====== DATA SHOWN ======
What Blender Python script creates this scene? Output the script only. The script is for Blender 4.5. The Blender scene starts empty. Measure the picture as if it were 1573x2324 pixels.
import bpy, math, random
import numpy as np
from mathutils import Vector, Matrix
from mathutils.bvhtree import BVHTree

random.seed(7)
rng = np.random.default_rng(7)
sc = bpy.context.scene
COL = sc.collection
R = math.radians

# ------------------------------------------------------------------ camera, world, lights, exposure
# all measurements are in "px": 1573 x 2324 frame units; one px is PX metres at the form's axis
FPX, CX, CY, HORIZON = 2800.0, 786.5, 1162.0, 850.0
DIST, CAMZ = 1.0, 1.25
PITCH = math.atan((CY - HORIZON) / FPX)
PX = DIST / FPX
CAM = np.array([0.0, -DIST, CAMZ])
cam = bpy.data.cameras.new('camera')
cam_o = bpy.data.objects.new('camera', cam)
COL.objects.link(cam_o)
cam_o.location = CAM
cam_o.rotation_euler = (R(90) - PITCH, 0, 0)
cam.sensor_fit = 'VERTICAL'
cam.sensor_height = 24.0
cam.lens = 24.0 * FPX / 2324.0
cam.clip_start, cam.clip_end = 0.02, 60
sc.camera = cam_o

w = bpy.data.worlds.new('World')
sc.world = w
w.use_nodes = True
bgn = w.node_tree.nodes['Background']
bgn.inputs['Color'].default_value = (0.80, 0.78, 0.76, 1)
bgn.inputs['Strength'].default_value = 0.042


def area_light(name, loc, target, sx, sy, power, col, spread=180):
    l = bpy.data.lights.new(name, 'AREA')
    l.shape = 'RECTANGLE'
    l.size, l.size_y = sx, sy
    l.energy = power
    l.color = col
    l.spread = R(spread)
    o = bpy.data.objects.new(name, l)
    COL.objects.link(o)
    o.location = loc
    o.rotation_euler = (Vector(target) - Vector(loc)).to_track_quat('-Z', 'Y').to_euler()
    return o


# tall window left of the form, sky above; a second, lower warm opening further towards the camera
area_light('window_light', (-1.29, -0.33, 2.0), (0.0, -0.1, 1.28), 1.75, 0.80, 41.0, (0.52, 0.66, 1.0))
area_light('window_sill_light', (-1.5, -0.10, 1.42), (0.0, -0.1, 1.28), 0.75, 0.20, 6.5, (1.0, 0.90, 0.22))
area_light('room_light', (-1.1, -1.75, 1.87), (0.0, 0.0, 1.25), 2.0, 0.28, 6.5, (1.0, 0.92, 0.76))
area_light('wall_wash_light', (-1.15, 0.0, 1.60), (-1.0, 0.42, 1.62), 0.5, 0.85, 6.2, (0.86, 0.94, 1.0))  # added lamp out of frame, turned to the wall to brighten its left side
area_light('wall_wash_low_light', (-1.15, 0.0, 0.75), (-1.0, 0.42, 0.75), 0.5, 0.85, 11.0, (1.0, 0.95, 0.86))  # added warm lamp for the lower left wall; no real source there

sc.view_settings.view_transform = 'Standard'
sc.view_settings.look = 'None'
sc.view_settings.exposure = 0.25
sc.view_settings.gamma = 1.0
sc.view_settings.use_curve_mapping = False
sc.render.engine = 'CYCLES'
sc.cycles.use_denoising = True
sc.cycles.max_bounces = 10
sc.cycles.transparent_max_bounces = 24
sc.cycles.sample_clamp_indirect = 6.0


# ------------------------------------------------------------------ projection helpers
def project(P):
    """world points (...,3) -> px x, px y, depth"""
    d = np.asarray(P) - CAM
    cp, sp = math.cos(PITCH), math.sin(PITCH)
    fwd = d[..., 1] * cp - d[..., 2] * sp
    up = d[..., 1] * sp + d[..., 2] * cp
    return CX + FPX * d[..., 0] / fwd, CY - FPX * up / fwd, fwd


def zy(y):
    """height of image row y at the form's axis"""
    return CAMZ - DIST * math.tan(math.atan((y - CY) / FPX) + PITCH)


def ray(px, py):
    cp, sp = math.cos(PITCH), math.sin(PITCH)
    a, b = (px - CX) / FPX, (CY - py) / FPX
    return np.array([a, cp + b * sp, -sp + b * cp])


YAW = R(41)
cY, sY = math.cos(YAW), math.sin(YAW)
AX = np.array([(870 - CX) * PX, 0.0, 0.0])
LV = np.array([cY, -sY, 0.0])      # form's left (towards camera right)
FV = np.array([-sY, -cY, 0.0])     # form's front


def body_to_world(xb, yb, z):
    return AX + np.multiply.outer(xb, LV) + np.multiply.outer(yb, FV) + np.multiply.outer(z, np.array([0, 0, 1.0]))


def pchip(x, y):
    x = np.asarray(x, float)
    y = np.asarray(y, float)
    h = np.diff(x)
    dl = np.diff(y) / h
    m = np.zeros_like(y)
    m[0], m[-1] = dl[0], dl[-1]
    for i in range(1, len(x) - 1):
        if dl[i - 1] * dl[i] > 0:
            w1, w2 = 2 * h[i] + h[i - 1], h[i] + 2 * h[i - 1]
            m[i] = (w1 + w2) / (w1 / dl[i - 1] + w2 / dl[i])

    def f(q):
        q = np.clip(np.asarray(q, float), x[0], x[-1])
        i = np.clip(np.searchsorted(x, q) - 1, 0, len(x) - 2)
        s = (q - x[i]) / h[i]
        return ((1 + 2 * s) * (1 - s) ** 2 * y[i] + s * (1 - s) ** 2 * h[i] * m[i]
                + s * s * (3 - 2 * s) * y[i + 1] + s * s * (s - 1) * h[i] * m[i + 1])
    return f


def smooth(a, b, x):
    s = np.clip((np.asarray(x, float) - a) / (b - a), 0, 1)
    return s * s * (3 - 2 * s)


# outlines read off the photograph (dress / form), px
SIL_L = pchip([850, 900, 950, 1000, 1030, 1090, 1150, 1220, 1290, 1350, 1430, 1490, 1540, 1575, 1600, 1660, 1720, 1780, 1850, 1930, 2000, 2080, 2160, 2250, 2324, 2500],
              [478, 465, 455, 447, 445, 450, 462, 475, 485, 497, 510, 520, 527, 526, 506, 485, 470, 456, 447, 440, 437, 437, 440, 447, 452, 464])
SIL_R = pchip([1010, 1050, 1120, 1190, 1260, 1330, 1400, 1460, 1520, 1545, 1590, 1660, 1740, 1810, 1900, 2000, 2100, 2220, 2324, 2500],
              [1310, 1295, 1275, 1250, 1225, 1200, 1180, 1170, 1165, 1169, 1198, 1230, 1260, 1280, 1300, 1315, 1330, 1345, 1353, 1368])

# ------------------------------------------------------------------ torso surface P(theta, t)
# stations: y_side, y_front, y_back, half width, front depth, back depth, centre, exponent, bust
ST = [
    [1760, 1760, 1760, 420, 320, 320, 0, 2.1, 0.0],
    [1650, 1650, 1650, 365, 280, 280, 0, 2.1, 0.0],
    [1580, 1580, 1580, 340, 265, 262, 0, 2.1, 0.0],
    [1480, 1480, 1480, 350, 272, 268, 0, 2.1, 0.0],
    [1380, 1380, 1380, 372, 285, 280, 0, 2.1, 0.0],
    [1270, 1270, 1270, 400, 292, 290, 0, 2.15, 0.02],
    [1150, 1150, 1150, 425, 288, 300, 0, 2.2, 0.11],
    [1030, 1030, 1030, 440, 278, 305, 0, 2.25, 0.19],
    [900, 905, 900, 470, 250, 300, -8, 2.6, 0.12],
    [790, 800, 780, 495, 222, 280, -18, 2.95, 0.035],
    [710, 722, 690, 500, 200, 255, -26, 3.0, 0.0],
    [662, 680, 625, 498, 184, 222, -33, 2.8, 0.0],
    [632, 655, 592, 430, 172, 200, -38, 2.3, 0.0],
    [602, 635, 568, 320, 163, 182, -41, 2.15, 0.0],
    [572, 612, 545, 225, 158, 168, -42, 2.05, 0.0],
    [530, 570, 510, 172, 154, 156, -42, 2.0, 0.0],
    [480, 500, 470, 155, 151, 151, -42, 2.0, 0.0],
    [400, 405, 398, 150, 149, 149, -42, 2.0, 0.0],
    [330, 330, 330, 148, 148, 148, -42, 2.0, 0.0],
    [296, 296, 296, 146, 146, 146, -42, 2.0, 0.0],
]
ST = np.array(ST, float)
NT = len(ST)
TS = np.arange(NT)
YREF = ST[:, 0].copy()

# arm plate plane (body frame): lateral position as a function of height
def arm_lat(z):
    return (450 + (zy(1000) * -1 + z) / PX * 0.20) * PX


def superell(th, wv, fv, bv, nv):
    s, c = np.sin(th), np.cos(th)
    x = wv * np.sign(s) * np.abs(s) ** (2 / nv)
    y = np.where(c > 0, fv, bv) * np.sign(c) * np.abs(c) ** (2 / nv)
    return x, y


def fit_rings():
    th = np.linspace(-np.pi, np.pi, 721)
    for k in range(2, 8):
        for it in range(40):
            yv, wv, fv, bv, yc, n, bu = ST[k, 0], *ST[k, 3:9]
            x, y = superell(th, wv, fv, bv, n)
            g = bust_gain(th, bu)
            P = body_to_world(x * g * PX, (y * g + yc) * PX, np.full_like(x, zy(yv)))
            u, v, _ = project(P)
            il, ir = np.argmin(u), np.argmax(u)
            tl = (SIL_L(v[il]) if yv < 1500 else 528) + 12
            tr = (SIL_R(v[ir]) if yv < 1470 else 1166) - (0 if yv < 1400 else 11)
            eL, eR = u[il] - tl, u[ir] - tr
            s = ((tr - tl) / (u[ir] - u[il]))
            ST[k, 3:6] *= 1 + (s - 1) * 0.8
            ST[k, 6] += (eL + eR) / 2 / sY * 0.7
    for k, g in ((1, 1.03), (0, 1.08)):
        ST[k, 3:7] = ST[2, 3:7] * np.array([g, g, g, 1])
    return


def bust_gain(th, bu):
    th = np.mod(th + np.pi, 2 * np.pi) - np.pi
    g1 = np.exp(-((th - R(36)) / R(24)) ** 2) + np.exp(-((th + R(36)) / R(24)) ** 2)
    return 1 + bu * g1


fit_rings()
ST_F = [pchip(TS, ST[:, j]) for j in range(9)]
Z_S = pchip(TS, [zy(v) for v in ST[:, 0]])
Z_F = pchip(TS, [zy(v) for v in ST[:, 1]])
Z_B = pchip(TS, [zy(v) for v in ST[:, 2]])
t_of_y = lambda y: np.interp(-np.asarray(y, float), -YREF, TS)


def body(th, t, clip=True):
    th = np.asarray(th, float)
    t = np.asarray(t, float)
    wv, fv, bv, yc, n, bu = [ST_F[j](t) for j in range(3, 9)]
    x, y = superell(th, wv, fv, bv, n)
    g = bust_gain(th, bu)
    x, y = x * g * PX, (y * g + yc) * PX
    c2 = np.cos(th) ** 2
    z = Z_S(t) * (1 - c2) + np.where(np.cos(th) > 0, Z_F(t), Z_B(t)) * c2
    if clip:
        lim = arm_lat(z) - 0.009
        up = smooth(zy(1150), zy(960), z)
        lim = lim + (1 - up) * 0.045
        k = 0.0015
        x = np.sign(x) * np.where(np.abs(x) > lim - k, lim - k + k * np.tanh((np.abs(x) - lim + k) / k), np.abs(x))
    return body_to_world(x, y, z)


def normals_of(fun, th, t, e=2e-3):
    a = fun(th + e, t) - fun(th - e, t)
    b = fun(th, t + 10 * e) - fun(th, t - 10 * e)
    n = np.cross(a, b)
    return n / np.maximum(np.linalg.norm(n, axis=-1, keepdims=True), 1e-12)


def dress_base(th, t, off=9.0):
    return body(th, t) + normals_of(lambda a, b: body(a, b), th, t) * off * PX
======
### DESCRIPTION OF THE TASK
Only the lines from the beginning of the material above through the line with "R = math.radians" are wanted; extract them exactly.

### OUTPUT FOR THIS EXERCISE
What Blender Python script creates this scene? Output the script only. The script is for Blender 4.5. The Blender scene starts empty. Measure the picture as if it were 1573x2324 pixels.
import bpy, math, random
import numpy as np
from mathutils import Vector, Matrix
from mathutils.bvhtree import BVHTree

random.seed(7)
rng = np.random.default_rng(7)
sc = bpy.context.scene
COL = sc.collection
R = math.radians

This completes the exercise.